Tuesday, 11 December 2012

Mysterious Mak - Poppyseed

The poppy flower is but the beginning of a delicious journey in the human tradition.  Red, beautiful, growing, scattered by the wind, seeded by nature or by hands, the poppy is essentially a weed, a hardy wild flower that has possibly 6,000 years or more Ukrainian culinary tradition.

First, grow a lot of poppies to maturity.  Enjoy the beauty.  The petals will fall and the seeds will gradually dry to maturity. Before the holes in the top of the head release the seeds, bring in a bouquet of dried poppy stocks to dry further.  Pop the tops off and drain the seeds into a bowl, then sift out all the excess bits.  Keep the seeds frozen until use.

Before modern technology, in traditional use, one would grind the poppy seeds using a mortar and pestle, a large one called a makitra, макітра, and makohon, макогон.  The poppy seed releases a white liquid that smells a bit like almonds.

I have seen recipes using dried poppy seeds, but the product is much different from traditional East European cooking.
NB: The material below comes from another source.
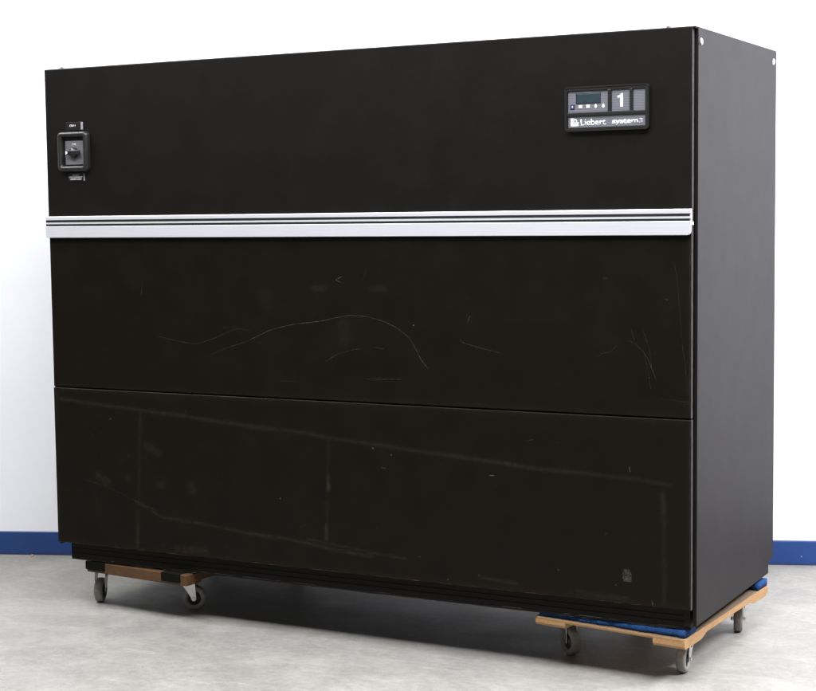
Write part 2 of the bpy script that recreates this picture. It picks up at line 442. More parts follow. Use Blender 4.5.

While Baba used the makitra and makohon, it is safe cooking practice to quick scald the seeds before use.  Moistening the seeds, then grinding them in a blender produces a creamy, soft and white paste that makes for delicate and delicious culinary use.

Being present in the moment, you have to consider how much time, care and love traditional delicacies require.  Imagine grinding your poppy seed in this tool, which sits nobly on my shelf as a reminder of how Baba spent a lot of her winter evenings.

Can you recommend a method that has worked for you?